What needs to be done: Repeat each record exactly as written, and drop any images.

START Material provided

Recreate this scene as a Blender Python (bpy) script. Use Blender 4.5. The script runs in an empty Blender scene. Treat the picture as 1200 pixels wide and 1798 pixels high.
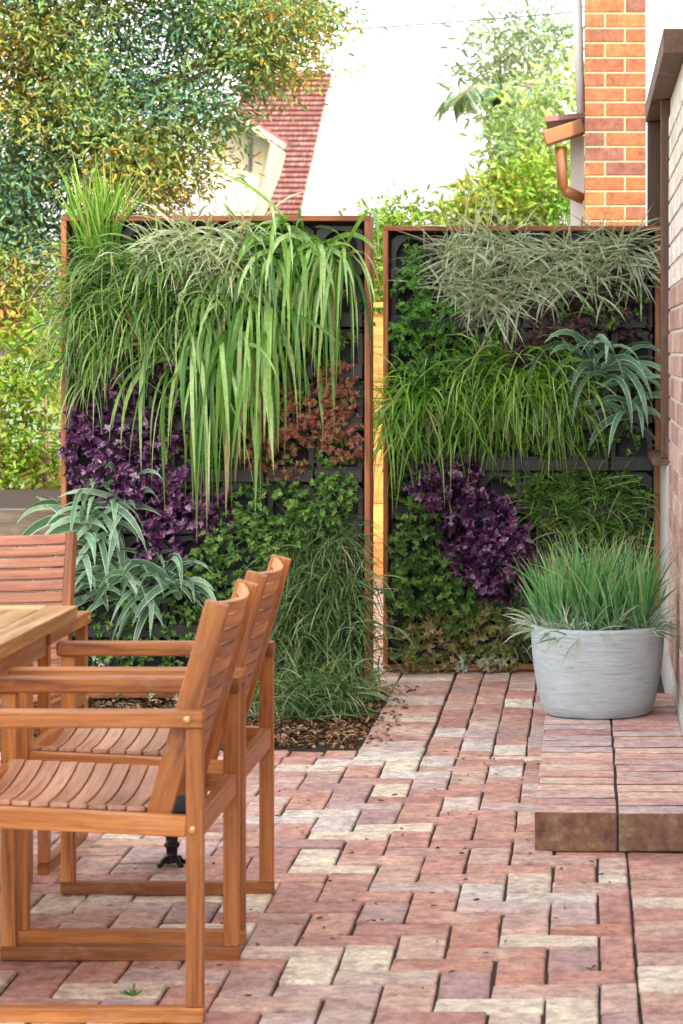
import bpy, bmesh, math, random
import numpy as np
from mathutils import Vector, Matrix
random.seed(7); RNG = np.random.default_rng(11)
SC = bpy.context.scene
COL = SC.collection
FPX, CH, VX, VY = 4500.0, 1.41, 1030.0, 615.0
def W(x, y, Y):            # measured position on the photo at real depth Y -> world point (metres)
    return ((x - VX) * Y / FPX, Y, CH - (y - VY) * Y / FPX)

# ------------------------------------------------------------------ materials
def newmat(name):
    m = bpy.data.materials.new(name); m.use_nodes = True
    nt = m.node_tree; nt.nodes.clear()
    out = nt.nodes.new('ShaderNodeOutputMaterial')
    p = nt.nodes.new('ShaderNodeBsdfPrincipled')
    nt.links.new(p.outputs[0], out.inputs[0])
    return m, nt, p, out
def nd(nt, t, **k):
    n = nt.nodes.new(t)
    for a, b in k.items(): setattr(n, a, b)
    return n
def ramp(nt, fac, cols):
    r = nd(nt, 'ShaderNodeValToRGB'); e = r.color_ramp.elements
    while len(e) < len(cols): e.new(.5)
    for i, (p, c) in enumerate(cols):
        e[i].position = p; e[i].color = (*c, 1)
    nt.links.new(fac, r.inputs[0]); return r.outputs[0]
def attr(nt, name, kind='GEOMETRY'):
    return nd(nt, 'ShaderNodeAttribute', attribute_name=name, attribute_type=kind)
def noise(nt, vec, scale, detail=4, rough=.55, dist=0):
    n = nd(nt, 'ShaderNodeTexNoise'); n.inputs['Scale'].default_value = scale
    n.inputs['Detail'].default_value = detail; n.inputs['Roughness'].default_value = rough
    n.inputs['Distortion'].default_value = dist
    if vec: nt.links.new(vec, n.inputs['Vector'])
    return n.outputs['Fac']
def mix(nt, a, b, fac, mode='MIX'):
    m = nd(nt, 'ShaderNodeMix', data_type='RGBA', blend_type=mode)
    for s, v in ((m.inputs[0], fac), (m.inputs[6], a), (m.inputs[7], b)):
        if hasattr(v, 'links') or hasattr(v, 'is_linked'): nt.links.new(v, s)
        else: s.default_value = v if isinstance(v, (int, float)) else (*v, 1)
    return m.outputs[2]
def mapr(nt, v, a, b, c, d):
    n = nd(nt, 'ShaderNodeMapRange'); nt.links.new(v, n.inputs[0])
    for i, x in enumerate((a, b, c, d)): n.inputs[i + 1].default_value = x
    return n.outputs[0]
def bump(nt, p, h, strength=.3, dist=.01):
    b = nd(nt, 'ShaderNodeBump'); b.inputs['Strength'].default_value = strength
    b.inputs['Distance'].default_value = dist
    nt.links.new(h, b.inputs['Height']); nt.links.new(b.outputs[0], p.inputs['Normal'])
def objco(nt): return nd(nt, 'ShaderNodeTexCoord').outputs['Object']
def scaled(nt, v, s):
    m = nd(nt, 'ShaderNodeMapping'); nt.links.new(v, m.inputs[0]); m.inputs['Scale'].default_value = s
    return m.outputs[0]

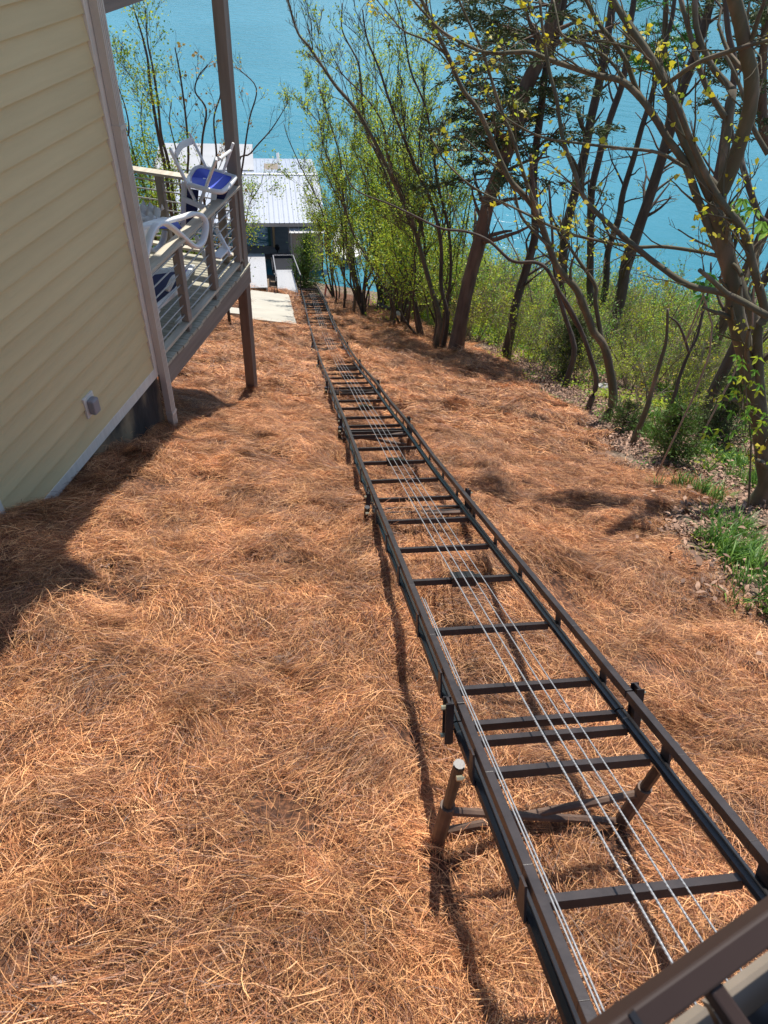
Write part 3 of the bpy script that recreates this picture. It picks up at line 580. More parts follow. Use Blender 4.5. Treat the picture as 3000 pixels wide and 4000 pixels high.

END Material provided

Answer to this exercise:
Recreate this scene as a Blender Python (bpy) script. Use Blender 4.5. The script runs in an empty Blender scene. Treat the picture as 1200 pixels wide and 1798 pixels high.
import bpy, bmesh, math, random
import numpy as np
from mathutils import Vector, Matrix
random.seed(7); RNG = np.random.default_rng(11)
SC = bpy.context.scene
COL = SC.collection
FPX, CH, VX, VY = 4500.0, 1.41, 1030.0, 615.0
def W(x, y, Y):            # measured position on the photo at real depth Y -> world point (metres)
    return ((x - VX) * Y / FPX, Y, CH - (y - VY) * Y / FPX)

# ------------------------------------------------------------------ materials
def newmat(name):
    m = bpy.data.materials.new(name); m.use_nodes = True
    nt = m.node_tree; nt.nodes.clear()
    out = nt.nodes.new('ShaderNodeOutputMaterial')
    p = nt.nodes.new('ShaderNodeBsdfPrincipled')
    nt.links.new(p.outputs[0], out.inputs[0])
    return m, nt, p, out
def nd(nt, t, **k):
    n = nt.nodes.new(t)
    for a, b in k.items(): setattr(n, a, b)
    return n
def ramp(nt, fac, cols):
    r = nd(nt, 'ShaderNodeValToRGB'); e = r.color_ramp.elements
    while len(e) < len(cols): e.new(.5)
    for i, (p, c) in enumerate(cols):
        e[i].position = p; e[i].color = (*c, 1)
    nt.links.new(fac, r.inputs[0]); return r.outputs[0]
def attr(nt, name, kind='GEOMETRY'):
    return nd(nt, 'ShaderNodeAttribute', attribute_name=name, attribute_type=kind)
def noise(nt, vec, scale, detail=4, rough=.55, dist=0):
    n = nd(nt, 'ShaderNodeTexNoise'); n.inputs['Scale'].default_value = scale
    n.inputs['Detail'].default_value = detail; n.inputs['Roughness'].default_value = rough
    n.inputs['Distortion'].default_value = dist
    if vec: nt.links.new(vec, n.inputs['Vector'])
    return n.outputs['Fac']
def mix(nt, a, b, fac, mode='MIX'):
    m = nd(nt, 'ShaderNodeMix', data_type='RGBA', blend_type=mode)
    for s, v in ((m.inputs[0], fac), (m.inputs[6], a), (m.inputs[7], b)):
        if hasattr(v, 'links') or hasattr(v, 'is_linked'): nt.links.new(v, s)
        else: s.default_value = v if isinstance(v, (int, float)) else (*v, 1)
    return m.outputs[2]
def mapr(nt, v, a, b, c, d):
    n = nd(nt, 'ShaderNodeMapRange'); nt.links.new(v, n.inputs[0])
    for i, x in enumerate((a, b, c, d)): n.inputs[i + 1].default_value = x
    return n.outputs[0]
def bump(nt, p, h, strength=.3, dist=.01):
    b = nd(nt, 'ShaderNodeBump'); b.inputs['Strength'].default_value = strength
    b.inputs['Distance'].default_value = dist
    nt.links.new(h, b.inputs['Height']); nt.links.new(b.outputs[0], p.inputs['Normal'])
def objco(nt): return nd(nt, 'ShaderNodeTexCoord').outputs['Object']
def scaled(nt, v, s):
    m = nd(nt, 'ShaderNodeMapping'); nt.links.new(v, m.inputs[0]); m.inputs['Scale'].default_value = s
    return m.outputs[0]

Write part 3 of the bpy script that recreates this picture. It picks up at line 580. More parts follow. Use Blender 4.5. Treat the picture as 3000 pixels wide and 4000 pixels high.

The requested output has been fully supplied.